Esta nova Lei irá proceder à transposição para a ordem jurídica interna de duas directivas comunitárias, a saber a Directiva (EU) 2015/2436 que aproxima as legislações em matéria de marcas e a Directiva (EU) 2016/943, abreviadamente designada como Directiva dos segredos comerciais.
Uma primeira nota para a relevância da transposição da Directiva dos segredos comerciais, que permitirá a Portugal ter legislação adequada e actual sobre matéria que tem vindo a ganhar relevância económica. Já tardava legislação nesta área, o que passará, agora a ser uma realidade. No que se espera seja um Capítulo autónomo do novo Código, teremos conceitos, definições e sanções claras, com identificação do objecto de protecção, definição de actos lícitos e ilícitos, sendo dado um passo relevante no tratamento e punição destas matérias.
Quanto à transposição da Directivas das Marcas, reforçam-se conceitos, agilizam-se procedimentos, clarificam-se disposições. Mas, nestas matérias de protecção de marcas, devia a proposta ter sido mais arrojada, com uma visão de futuro, construindo um sistema que proteja quem o utiliza de forma leal. Faltou, de forma muito evidente, essa ambição neste processo de revisão.

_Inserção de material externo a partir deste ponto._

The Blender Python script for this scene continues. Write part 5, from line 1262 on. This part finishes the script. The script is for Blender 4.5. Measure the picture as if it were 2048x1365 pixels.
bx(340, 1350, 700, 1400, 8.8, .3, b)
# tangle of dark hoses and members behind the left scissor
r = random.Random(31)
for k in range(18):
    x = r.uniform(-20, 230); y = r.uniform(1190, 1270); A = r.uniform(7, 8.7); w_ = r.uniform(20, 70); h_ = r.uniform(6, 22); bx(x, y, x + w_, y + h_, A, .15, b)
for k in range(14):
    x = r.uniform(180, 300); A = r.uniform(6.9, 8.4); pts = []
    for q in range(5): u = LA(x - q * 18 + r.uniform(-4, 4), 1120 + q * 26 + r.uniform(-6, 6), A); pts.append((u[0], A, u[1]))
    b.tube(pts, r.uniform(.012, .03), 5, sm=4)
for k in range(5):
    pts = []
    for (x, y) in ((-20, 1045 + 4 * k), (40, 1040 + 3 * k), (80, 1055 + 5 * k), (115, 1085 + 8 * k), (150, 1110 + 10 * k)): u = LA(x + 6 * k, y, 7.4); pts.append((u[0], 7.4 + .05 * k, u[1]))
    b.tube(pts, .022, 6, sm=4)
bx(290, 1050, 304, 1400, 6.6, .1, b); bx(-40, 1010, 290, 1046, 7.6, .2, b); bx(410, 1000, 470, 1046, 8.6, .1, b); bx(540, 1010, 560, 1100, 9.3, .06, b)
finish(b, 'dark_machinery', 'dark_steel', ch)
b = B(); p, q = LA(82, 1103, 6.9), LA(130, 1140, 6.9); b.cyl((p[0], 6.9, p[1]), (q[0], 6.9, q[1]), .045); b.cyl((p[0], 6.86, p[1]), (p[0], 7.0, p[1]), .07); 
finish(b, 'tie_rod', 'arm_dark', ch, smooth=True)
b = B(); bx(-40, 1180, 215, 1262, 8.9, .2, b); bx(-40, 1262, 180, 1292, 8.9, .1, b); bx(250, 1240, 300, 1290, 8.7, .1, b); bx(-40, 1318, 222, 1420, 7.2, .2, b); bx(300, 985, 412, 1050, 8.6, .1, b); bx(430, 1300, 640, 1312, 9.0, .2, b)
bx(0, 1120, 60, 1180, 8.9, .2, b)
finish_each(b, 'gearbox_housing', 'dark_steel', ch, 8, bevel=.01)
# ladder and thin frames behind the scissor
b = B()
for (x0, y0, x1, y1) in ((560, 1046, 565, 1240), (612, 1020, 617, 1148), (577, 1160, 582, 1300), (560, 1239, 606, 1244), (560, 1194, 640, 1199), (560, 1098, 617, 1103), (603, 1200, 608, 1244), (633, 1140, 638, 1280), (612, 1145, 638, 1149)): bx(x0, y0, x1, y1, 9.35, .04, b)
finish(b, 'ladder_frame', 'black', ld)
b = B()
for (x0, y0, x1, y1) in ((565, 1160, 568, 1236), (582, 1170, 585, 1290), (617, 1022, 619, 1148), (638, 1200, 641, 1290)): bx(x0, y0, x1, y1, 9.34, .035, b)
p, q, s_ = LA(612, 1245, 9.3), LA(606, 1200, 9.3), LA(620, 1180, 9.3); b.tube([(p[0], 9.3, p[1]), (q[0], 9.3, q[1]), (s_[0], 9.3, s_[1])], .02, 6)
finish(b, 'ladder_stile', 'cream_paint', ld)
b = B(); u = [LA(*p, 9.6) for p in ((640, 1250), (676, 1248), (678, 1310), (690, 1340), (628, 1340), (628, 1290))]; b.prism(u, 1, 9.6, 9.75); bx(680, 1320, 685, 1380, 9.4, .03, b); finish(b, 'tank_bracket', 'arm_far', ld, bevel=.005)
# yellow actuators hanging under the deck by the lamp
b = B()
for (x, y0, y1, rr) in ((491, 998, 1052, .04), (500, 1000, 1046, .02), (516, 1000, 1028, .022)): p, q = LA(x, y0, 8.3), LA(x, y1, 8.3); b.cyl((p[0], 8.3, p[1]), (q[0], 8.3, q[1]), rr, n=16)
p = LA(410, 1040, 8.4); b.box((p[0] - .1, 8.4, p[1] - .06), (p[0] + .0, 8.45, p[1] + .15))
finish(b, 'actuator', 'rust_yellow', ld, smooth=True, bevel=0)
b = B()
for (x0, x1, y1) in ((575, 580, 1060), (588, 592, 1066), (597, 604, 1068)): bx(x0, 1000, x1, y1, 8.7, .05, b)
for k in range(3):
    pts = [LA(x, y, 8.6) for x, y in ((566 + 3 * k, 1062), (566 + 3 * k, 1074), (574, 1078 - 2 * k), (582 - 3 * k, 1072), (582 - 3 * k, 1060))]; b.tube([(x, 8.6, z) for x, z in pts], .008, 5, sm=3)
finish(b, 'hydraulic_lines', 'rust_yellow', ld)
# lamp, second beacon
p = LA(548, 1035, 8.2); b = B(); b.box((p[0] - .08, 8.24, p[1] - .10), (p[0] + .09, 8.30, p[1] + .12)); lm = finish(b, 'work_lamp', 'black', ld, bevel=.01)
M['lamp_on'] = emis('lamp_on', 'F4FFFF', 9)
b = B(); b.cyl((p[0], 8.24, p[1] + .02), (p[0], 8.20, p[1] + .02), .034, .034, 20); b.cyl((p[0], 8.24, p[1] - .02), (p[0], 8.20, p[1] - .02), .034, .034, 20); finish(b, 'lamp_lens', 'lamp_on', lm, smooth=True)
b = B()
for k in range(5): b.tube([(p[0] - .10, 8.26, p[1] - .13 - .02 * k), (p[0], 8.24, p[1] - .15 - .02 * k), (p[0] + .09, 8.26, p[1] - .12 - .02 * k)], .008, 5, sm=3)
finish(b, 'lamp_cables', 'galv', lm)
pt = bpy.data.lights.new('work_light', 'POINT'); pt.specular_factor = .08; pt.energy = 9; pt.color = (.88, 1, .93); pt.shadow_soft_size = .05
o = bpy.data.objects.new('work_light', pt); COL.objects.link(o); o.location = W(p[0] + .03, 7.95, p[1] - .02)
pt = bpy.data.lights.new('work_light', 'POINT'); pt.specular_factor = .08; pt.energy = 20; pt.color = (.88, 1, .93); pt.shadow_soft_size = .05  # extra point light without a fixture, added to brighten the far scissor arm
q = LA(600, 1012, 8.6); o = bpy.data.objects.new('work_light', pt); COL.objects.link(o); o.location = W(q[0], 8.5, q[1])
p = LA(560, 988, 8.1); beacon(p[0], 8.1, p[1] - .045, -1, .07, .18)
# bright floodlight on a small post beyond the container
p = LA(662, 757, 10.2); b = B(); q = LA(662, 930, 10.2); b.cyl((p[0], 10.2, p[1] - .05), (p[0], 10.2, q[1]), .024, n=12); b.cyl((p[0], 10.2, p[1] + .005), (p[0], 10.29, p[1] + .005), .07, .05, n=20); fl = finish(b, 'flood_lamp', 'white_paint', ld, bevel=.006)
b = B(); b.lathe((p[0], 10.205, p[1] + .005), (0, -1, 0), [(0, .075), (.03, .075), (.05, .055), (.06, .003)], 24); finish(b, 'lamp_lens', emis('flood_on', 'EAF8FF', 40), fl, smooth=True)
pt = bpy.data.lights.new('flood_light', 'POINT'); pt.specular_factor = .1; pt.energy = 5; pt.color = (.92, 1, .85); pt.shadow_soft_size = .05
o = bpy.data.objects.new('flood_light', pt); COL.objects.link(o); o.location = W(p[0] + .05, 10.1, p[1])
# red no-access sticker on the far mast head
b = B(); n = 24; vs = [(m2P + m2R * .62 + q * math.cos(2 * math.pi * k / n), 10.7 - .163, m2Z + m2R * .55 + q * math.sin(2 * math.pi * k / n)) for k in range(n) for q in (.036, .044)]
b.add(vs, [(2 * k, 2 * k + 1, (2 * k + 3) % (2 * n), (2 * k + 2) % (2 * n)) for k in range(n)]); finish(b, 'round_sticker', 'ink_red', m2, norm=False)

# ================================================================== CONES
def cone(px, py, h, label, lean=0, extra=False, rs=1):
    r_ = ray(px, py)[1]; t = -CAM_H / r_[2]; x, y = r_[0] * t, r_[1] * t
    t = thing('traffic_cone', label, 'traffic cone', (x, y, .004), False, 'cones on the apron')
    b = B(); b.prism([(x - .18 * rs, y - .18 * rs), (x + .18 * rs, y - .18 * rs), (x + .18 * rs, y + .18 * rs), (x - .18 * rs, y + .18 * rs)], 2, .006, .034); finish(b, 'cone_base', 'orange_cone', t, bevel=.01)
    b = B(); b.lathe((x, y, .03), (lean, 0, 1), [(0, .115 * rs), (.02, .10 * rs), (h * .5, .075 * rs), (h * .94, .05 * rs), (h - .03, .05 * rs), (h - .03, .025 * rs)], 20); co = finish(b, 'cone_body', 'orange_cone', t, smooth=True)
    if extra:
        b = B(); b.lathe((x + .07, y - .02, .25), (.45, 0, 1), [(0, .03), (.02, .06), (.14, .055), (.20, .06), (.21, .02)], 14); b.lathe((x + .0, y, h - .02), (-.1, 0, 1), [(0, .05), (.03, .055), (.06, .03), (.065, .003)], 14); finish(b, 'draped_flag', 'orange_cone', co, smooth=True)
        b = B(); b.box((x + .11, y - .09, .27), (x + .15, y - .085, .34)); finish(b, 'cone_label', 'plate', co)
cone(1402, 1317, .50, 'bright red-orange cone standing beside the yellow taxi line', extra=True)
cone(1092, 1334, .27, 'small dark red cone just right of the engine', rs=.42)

Mas, onde a proposta mais desilude, ficado muito longe do que seria útil ao País e agentes económicos, é nos temas não abrangidos pelas Directivas europeias. Por exemplo, ao manter a figura do Logotipo, que, tal como ficará, só serve para confundir direitos e conceitos. Ou na área das patentes onde continua a predominar uma visão estritamente quantitativa, sem a devida salvaguarda da qualidade e rigor dos direitos que são pedidos. Ou ainda na manutenção de limitações dos Modelo de Utilidade na área farmacêutica, que tão relevante poderia ser para a indústria nacional.
Por outro lado, acompanhando as melhores práticas nas economias mais desenvolvidas, a Lei devia ir mais longe na proteção do agente económico, contemplando uma maior qualificação nas entidades intervenientes, num modelo que proteja quem, investindo na protecção, seja devidamente aconselhado e acompanhado.
Empresas sensibilizadas, um sistema eficiente e aconselhamento profissional especializado devem ser os pilares de uma política de Propriedade Industrial para Portugal. A nova Lei, representando um passo positivo no sentido de um melhor Sistema de PI é, contudo, um passo curto, pouco ambicioso e sem grande rasgo ou ambição. Sinceramente, esperava-se mais.